2001-09-05 -
10:36 a.m.
This morning I saw Irish children being pelted in the streets by people with hate in their hearts. I am praying for all God's children today.
I remember once years ago feeling an impulse to fear. I didn't know where it came from. I refused to let it exist. It was late at night on a street in Milwaukee. There was a group of young black men standing near the bus stop on the corner where I was heading. I was tempted to cross the street and walk on to the next stop. I didn't.
There was no indication from their behavior that they intended any harm. So why should I act as if they were a threat? Instead, I decided to do what I would do if it was any other group of people. I continued toward them.
I've always been a pedestrian. I'm also a greeter. When I see someone, I acknowledge him. Usually, I smile. Sometimes I say hello. No social rules against it have ever influenced me to stop. This has been a vital part of who I am and has brought me no harm. While occassionally I will get a "gut feeling" and avoid someone--it's very rare. What I felt this night was not a gut feeling, rather a memory of something whispered in my ear...Something to make me want to fear. If that makes any sense.

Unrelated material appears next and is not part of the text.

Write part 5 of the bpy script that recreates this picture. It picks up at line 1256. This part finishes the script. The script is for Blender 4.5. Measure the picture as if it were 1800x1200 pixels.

I found out later about white women who clutch their purses and give black men a wide birth--just as I had been tempted to do!!--and how the action is not lost on these men. They see it. It hurts society that this happens. I am grateful that God made me aware and I did not do that. So, when I approached them as if they were just folks and neighbors with a nod and smile, is it any wonder they reacted pleasantly?
I also look people in the eye when I talk to them, also against the rules. Ghandi was once asked how he could influence so many different people, even to hanging around with bad men and criminals with a measure of safety. His response was that he would only talk to the "good" man. He never acknowledged they were "bad".
I've found this to be true. When confronting and even scolding gangs and drug dealers, I never once thought of them as "bad" people and so did not by word or action imply to them that I thought it. Perhaps it was that general friendliness that got through, but they were almost always respectful to me.
Racism has always been an issue for me. I don't get it. Can't understand why anyone would want to hate anybody who has done them no harm. Worse that they should feed it and put energy into it. To what end? No one gains anything from it. Recently, I've noticed a resurgence and intensification of the old hatreds. It saddens me to hear it from people who should know better.
Over the years I've developed different ways to deal with it. I've told people I wouldn't listen to that poison. I've turned and walked away. I've refused to participate in the spread of it. I WON'T pretend it's ok for the sake of friendship. That's where the problem lies. People who've tried to spread this hatred through me understand that. Unfortunately, it takes courage to confront hatred. I have to pray to find it every time. It's hard. I don't blame others for not finding it. I only want them to know that as long as good people do nothing, evil will grow. It is the responsibility of each one of us to make the effort not to feed it.
Whether it's white against black, Asian, American Native, Hispanic or Jew, protestant against catholic, Israeli against Palestinian, Muslim against Christian, etc, it's all nonsense. Evil is being perpetrated in the name of nonsense. Children are being abused, maimed and killed in the name of nonsense. Time is being used up dealing with it. Societies are being destroyed by it.
All it takes to end hatred is to stop feeding it. When we are tempted to go along with it because it's easier, we must put that temptation aside to do what is right. So, every time I see another human being, I remember that each one of us is given who he is by our Creator and deserves our acknowledgement and respect. As long as I continue to act accordingly, I am sure to be doing as Christ instructed.